Soaking some bread in good, strong Scotch, diluted with very little water, we gave the turkey what was equivalent to a teaspoonful. The bird did not take unkindly to the mixture. It had been standing about all day first on one leg, then on another, with eyes half closed and head turned feebly to one side. In a few moments the effect of the whiskey became apparent; the half-grown bird could no longer stand on one leg, but used both, placing them well apart for support. It began to show signs of animation, peering about with first one eye and then the other; with great gravity and deliberation it made its way to the centre of the road and looked about for gravel; fixing its eye upon an attractive little pebble it aimed for it, missed it by about two inches and rolled in the dust; by this time the other turkeys were staring in amazement; slowly pulling itself together he shook the dust from his feathers, cast a scornful eye upon the crowd about him and looked again for the pebble; there it was within easy shot; taking good aim with one eye closed he made another lunge, ploughed his head into the dust, making a complete somersault. By this time the two old turkeys were attracted by the unusual excitement; making their way through the throng of youngsters, they gazed for a moment upon the downfall of one of their progeny, and then giving vent to their indignation in loud cries pounced upon their tipsy offspring and pecked him until he struggled upright and staggered away. The last we saw of the young scapegrace he was smoothing his ruffled plumage before a shining milk-pail and apparently admonishing his unsteady double. It is worth recording that the turkey was better the next day, and lived, as we were afterwards told, to a ripe old Thanksgiving age.

The new steering-head came early the next morning; in thirty minutes it was in place. Our host and valley hostess were then given their first automobile ride; she, womanlike, took the speed, sudden turns, and strange sensations more coolly than he. As a rule, women and children are more fearless than men in an automobile; this is not because they have more courage, but men realize more vividly the things that might happen, whereas women and children simply feel the exhilaration of the speed without thinking of possible disasters.

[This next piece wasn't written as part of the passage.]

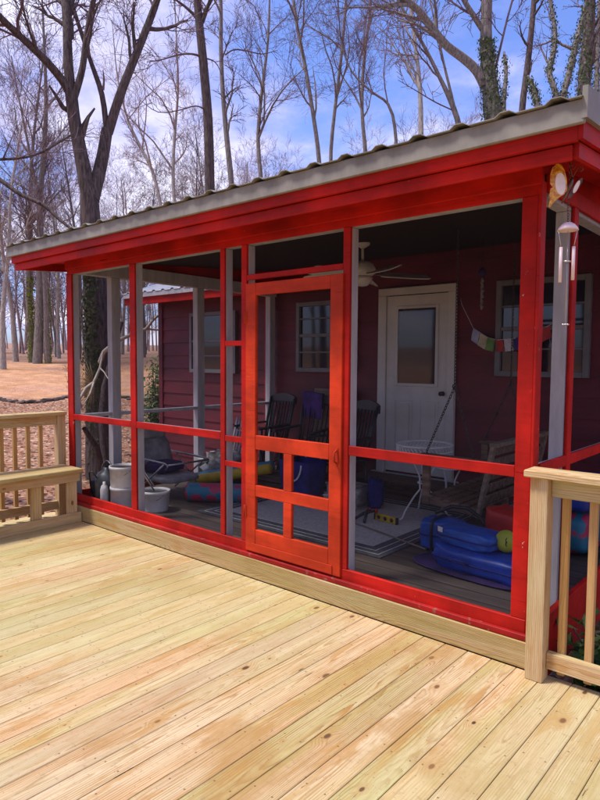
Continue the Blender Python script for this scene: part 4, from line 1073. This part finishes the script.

We went down the road at a thirty-mile clip, made a quick turn at the four corners, and were back almost before the dust we raised had settled.

"That's something like," said our host; "but the old horse is a good enough automobile for me."

The hold-all was soon strapped in place, and at half-past nine we were off for Pittsfield.

Passing the Tilden homestead, we soon began the ascent of the mountain, following the superb new State road.

The old road was through the Shaker village and contained grades which rendered it impossible for teams to draw any but the lightest loads. It was only when market conditions were very abnormal that the farmers in the valley would draw their hay, grain, and produce to Pittsfield.

The new State road winds around and over the mountain at a grade nowhere exceeding five per cent. and averaging a little over four. It is a broad macadam, perfectly constructed.

In going up this easy and perfectly smooth ascent for some six or seven miles, the disadvantage of having no intermediate-speed gears was forcibly illustrated, for the grade was just too stiff for the high-speed gear, and yet so easy that the engine tended to race on the low, but we had to make the entire ascent on the hill-climbing gear at a rate of about four or five miles an hour; an intermediate-gear would have carried us up at twelve or fifteen miles per hour.